>> START

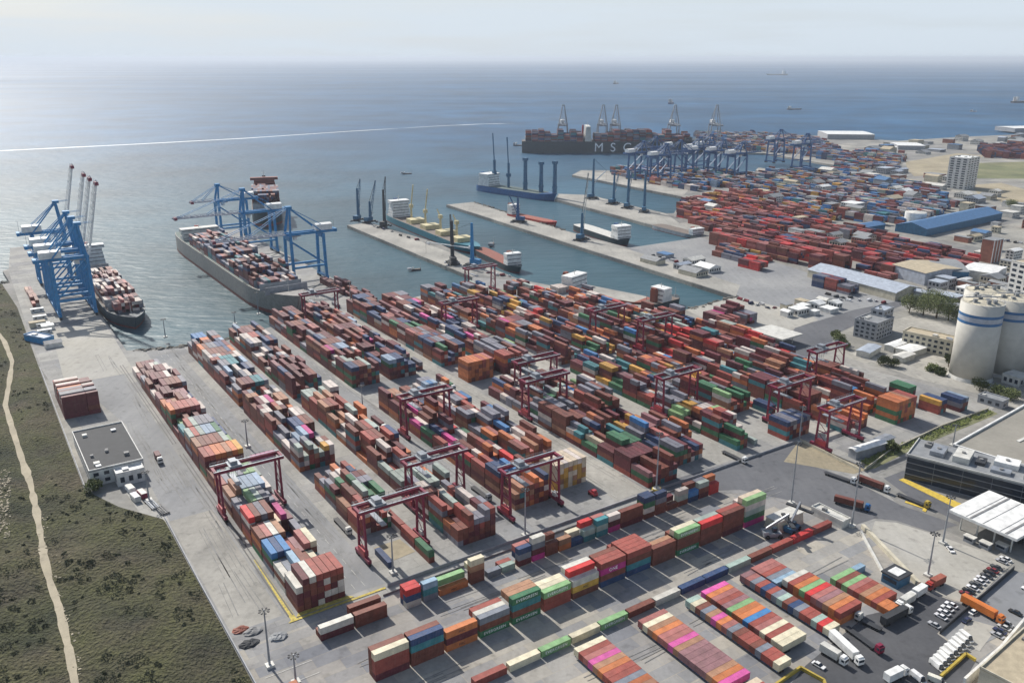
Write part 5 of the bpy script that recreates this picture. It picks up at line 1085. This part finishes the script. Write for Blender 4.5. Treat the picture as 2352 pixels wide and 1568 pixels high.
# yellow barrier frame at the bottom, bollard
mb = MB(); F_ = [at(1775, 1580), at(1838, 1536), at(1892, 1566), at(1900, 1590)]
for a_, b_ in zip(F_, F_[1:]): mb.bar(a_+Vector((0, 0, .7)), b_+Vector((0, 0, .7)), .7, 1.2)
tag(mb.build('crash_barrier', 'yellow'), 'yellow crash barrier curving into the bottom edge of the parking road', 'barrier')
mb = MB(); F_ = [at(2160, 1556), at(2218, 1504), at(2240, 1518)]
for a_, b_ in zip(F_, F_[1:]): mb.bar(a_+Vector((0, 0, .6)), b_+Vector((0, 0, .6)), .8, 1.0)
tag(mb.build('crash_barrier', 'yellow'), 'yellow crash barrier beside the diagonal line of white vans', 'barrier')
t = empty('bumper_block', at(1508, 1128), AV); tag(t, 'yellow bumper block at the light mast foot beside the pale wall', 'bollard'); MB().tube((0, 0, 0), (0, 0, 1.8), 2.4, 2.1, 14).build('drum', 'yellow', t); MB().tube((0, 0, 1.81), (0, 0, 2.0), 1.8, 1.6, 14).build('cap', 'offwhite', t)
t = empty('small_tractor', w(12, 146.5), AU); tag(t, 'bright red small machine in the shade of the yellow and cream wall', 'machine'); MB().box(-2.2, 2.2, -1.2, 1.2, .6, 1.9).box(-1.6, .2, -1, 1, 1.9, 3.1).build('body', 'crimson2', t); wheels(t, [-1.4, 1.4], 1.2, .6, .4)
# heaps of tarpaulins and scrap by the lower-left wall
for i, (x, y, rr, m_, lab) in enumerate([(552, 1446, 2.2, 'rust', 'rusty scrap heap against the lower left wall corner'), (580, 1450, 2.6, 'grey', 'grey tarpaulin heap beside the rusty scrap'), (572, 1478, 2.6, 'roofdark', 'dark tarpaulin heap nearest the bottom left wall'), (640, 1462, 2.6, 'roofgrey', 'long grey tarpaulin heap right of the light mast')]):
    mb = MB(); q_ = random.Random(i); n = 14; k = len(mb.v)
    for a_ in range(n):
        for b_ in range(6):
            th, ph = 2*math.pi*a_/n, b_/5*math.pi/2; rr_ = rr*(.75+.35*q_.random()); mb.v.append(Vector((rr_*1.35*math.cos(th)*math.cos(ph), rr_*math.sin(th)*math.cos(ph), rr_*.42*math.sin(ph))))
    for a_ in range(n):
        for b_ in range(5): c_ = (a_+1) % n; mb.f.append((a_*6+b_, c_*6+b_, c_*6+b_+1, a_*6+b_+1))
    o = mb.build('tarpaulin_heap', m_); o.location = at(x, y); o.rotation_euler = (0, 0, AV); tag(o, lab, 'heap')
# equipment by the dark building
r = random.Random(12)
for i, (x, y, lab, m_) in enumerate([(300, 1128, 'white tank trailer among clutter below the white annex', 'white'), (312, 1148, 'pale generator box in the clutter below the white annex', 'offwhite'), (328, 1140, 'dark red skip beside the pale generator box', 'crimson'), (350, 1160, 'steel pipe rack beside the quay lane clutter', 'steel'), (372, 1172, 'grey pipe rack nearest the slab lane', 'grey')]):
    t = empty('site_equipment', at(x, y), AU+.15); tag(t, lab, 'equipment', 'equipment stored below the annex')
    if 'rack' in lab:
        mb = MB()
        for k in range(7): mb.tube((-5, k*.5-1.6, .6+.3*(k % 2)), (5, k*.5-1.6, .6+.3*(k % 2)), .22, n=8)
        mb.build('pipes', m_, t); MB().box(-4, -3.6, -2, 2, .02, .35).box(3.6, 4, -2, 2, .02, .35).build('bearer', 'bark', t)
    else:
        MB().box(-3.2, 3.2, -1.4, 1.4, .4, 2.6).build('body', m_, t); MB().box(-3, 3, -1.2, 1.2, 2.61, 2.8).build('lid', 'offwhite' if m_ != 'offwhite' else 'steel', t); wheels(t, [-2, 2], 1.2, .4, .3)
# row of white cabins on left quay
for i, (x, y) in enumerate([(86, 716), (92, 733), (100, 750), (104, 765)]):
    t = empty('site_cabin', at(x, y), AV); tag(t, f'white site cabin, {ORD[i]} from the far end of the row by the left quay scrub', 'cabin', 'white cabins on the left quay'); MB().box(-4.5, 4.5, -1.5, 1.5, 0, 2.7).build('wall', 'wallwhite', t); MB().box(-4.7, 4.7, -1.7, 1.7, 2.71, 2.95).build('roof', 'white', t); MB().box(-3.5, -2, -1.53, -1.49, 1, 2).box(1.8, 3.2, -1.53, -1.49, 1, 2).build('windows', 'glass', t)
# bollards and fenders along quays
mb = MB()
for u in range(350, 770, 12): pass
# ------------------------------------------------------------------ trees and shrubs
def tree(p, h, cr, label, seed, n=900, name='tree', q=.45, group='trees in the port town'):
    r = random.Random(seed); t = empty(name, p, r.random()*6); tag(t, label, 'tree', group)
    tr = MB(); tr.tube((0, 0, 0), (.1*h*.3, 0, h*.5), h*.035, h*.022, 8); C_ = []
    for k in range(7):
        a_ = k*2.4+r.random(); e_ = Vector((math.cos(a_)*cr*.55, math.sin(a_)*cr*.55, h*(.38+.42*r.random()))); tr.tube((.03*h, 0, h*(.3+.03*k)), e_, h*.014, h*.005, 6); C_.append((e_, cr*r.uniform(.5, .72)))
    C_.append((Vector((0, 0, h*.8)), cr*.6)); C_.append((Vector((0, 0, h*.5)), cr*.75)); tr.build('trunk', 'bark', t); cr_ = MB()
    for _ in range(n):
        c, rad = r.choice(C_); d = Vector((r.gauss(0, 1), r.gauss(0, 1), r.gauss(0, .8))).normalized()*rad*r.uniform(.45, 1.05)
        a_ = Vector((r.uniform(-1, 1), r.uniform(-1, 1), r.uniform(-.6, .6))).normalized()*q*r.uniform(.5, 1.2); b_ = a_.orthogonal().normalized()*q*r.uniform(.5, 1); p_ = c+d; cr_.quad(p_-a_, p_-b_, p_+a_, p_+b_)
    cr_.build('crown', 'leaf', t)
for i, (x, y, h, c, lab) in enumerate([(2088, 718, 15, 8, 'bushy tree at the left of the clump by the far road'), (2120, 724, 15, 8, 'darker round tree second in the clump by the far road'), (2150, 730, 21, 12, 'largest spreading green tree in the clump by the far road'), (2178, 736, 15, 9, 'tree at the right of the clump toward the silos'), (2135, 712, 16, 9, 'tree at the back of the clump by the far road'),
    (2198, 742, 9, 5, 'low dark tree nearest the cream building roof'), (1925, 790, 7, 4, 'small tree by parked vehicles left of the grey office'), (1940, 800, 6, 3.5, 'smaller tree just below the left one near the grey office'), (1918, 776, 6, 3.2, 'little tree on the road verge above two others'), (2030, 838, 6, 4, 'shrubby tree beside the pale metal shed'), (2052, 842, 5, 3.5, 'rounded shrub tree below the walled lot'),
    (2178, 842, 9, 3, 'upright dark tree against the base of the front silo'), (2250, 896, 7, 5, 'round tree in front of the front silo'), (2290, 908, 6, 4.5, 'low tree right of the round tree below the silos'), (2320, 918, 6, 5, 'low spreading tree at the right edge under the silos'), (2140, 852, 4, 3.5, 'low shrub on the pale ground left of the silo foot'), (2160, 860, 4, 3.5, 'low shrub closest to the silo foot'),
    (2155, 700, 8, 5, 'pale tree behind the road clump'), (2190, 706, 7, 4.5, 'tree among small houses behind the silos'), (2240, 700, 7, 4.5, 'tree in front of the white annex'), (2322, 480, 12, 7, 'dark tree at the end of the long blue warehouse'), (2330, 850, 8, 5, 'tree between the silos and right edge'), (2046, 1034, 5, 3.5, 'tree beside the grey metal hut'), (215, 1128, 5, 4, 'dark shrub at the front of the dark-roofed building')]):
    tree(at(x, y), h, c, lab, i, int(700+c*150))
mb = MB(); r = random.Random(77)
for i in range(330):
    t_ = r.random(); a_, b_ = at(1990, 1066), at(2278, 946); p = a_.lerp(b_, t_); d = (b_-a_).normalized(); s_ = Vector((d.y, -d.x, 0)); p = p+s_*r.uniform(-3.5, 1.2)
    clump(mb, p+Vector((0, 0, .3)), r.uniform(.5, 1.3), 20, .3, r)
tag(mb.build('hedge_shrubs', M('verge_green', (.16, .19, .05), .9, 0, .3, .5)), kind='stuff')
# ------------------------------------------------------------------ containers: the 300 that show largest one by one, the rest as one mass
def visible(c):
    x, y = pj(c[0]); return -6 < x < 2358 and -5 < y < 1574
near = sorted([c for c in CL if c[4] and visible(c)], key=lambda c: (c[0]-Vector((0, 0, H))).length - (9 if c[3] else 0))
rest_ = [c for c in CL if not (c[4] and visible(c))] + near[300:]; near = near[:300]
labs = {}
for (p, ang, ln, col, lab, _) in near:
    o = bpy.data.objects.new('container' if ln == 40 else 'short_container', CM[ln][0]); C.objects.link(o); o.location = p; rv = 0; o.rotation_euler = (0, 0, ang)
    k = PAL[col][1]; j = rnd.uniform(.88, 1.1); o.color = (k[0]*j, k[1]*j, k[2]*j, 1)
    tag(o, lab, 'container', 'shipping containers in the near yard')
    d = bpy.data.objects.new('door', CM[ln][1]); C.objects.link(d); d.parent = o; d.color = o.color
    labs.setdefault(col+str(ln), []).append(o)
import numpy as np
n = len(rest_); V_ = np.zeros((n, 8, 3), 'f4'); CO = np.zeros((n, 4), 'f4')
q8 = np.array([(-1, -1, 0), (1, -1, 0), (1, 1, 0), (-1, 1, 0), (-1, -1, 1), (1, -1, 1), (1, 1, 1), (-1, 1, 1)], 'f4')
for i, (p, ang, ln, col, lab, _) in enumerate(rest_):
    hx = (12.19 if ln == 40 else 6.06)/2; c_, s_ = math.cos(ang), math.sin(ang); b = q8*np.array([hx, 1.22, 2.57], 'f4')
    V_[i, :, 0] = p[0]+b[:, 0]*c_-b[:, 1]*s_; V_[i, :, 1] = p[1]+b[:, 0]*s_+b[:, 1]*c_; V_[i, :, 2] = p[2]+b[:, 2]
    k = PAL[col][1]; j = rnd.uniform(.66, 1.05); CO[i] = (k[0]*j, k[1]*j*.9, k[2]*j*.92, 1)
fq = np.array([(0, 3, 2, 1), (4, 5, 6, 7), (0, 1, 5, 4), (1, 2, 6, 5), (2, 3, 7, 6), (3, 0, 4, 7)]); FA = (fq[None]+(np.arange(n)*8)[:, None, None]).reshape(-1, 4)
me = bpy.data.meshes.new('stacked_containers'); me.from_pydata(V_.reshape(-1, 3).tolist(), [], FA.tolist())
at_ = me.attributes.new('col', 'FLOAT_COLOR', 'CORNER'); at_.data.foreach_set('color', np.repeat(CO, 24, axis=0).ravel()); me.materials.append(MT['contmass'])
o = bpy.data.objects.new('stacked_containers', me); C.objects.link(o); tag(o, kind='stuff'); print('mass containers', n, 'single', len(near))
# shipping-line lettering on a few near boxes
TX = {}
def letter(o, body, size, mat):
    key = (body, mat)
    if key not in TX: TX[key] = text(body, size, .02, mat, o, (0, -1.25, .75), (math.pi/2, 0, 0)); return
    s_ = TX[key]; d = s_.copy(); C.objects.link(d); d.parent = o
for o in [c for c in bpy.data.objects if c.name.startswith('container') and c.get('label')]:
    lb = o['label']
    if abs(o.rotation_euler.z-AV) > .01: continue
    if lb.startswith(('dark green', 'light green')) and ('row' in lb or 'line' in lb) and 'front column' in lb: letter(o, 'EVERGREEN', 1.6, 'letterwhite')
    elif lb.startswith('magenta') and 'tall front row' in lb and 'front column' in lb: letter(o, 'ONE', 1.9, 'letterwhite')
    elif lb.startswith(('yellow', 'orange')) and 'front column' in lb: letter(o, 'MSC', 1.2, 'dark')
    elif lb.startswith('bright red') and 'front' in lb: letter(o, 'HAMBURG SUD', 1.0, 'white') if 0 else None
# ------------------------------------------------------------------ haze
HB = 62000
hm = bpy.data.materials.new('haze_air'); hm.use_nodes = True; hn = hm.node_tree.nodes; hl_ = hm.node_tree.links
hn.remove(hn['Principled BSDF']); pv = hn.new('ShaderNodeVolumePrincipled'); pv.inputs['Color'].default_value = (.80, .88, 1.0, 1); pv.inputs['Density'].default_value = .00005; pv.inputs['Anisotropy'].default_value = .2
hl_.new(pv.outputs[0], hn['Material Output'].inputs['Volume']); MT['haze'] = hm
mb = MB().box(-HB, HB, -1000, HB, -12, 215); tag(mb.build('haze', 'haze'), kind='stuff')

>> END

## YOUR GOAL
Only lines with the string "that" belong in your answer; copy each one.

## RESPONSE TO THE TASK
Write part 5 of the bpy script that recreates this picture. It picks up at line 1085. This part finishes the script. Write for Blender 4.5. Treat the picture as 2352 pixels wide and 1568 pixels high.
# ------------------------------------------------------------------ containers: the 300 that show largest one by one, the rest as one mass